_BRIEF_
Repeat exactly the lines from the start through the line with "scene = bpy.context.scene", both ends included.

[Start]

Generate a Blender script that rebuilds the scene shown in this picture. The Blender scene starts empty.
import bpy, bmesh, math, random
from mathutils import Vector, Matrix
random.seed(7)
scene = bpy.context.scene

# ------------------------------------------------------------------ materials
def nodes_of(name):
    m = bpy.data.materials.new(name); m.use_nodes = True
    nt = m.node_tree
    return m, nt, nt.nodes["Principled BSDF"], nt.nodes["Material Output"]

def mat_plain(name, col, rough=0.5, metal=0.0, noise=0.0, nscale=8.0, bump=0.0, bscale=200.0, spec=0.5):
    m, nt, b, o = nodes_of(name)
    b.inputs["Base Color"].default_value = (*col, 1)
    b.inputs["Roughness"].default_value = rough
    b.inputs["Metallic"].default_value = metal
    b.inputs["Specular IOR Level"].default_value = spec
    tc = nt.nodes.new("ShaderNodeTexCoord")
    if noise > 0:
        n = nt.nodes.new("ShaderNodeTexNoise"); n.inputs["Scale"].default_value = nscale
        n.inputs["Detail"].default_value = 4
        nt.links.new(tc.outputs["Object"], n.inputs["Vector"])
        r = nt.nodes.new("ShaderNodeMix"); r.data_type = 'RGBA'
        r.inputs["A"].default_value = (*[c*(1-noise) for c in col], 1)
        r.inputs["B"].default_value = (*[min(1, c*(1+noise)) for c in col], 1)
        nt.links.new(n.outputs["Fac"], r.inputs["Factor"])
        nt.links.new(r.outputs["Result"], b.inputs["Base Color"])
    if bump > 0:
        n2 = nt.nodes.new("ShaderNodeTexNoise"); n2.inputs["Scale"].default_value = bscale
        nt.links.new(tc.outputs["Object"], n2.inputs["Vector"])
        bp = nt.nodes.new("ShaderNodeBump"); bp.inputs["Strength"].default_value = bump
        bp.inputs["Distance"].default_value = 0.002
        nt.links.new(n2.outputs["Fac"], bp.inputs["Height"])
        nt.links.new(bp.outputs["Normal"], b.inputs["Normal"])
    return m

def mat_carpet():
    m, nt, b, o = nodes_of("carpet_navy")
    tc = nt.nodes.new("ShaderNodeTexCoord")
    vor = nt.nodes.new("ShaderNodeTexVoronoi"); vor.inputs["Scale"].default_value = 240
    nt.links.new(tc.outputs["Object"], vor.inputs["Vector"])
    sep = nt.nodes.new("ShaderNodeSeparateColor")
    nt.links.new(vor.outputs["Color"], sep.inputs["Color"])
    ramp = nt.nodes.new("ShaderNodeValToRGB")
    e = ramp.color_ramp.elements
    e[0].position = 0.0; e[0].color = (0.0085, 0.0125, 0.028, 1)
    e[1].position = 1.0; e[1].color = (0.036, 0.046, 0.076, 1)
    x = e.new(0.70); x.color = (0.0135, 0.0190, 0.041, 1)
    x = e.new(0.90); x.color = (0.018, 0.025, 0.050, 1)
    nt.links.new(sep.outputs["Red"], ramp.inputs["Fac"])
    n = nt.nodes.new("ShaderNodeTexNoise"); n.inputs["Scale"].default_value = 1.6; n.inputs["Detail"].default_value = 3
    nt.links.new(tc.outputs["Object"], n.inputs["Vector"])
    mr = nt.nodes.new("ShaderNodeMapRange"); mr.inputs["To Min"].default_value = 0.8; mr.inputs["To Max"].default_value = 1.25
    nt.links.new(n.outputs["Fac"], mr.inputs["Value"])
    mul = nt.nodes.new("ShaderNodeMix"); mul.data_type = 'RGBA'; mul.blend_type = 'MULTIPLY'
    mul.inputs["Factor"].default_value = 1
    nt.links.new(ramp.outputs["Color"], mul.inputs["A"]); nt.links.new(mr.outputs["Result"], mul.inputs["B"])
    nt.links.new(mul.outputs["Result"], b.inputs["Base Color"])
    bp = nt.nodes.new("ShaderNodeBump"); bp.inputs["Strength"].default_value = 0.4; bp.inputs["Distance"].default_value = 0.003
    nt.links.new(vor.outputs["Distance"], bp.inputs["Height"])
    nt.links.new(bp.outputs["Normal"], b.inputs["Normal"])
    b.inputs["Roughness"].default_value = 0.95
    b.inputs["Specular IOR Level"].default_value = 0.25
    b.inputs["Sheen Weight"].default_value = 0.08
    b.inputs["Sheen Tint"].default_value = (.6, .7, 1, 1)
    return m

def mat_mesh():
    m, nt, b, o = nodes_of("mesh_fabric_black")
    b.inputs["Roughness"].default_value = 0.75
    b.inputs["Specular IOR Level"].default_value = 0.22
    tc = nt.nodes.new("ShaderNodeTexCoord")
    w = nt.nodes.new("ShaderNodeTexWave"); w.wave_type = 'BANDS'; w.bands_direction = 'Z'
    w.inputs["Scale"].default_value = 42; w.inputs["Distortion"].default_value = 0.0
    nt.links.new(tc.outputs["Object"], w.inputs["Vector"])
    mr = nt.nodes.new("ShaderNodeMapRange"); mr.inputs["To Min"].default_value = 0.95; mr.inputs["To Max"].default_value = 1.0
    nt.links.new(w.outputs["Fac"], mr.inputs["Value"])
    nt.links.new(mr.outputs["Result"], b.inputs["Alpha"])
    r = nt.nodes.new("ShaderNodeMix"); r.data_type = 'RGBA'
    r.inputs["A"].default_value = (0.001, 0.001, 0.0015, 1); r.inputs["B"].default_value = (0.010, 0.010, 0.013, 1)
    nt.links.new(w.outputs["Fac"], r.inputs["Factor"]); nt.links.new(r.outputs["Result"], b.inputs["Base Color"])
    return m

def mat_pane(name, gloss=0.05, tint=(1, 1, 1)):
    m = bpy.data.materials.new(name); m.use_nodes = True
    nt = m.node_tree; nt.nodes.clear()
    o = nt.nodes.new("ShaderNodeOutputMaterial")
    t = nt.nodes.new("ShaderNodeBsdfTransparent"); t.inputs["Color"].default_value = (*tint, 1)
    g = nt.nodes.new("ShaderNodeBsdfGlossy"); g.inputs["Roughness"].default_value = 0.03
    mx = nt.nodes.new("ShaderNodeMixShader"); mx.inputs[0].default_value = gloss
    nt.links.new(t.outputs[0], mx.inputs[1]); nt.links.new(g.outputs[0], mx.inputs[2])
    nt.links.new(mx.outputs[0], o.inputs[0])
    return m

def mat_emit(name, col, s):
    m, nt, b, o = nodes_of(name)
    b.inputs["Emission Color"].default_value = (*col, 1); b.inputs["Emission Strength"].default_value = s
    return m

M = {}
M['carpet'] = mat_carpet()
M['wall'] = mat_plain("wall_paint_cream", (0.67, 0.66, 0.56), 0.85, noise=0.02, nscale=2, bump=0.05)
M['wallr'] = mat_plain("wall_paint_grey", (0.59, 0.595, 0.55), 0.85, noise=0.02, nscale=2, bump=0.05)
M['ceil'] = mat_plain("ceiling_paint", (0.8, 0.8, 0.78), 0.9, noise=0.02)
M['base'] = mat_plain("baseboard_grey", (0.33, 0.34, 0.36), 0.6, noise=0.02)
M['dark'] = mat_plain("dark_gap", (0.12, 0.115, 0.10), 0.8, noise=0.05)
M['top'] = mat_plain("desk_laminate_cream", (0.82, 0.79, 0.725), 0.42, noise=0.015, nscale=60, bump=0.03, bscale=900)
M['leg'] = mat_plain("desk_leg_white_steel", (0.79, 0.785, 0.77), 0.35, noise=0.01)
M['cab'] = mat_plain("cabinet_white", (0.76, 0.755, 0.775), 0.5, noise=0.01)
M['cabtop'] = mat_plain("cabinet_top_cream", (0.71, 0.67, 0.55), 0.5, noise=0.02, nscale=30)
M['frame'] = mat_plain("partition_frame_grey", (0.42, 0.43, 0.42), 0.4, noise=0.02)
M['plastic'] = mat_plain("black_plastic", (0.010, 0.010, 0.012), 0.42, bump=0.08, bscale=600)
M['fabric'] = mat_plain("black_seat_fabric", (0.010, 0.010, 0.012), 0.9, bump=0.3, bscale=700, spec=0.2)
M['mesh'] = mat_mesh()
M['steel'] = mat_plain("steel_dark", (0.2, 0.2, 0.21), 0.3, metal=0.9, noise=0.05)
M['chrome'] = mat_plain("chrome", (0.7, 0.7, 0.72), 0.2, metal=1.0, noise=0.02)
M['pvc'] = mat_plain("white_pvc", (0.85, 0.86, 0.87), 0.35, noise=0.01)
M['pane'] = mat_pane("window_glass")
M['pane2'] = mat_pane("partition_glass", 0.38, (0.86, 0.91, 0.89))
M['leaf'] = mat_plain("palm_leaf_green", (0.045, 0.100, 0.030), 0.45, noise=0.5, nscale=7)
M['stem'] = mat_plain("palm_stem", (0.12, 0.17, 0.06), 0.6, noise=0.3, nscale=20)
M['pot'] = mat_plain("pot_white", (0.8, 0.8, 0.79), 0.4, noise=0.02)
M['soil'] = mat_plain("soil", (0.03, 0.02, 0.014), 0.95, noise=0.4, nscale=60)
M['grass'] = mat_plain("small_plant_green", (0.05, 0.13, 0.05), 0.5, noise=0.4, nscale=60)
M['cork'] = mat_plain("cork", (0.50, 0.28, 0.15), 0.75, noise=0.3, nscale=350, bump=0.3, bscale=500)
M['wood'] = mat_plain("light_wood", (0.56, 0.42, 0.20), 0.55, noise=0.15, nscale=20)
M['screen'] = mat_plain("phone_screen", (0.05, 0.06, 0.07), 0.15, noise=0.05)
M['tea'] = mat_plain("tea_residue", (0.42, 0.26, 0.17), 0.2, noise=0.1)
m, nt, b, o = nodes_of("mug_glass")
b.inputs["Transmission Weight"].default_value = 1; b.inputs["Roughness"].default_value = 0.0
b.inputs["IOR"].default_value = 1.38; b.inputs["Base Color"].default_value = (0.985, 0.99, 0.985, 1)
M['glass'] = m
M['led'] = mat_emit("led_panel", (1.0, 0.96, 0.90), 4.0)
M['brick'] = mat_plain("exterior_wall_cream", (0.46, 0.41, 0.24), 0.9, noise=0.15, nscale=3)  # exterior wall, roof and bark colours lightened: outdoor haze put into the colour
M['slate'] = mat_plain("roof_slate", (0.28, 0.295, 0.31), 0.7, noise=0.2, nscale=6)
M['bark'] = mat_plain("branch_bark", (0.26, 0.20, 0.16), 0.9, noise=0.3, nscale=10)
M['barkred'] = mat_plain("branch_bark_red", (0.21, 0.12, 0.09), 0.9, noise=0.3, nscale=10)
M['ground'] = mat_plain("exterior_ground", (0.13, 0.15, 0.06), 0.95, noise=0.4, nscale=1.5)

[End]

_RESULT OF THIS TASK_
Generate a Blender script that rebuilds the scene shown in this picture. The Blender scene starts empty.
import bpy, bmesh, math, random
from mathutils import Vector, Matrix
random.seed(7)
scene = bpy.context.scene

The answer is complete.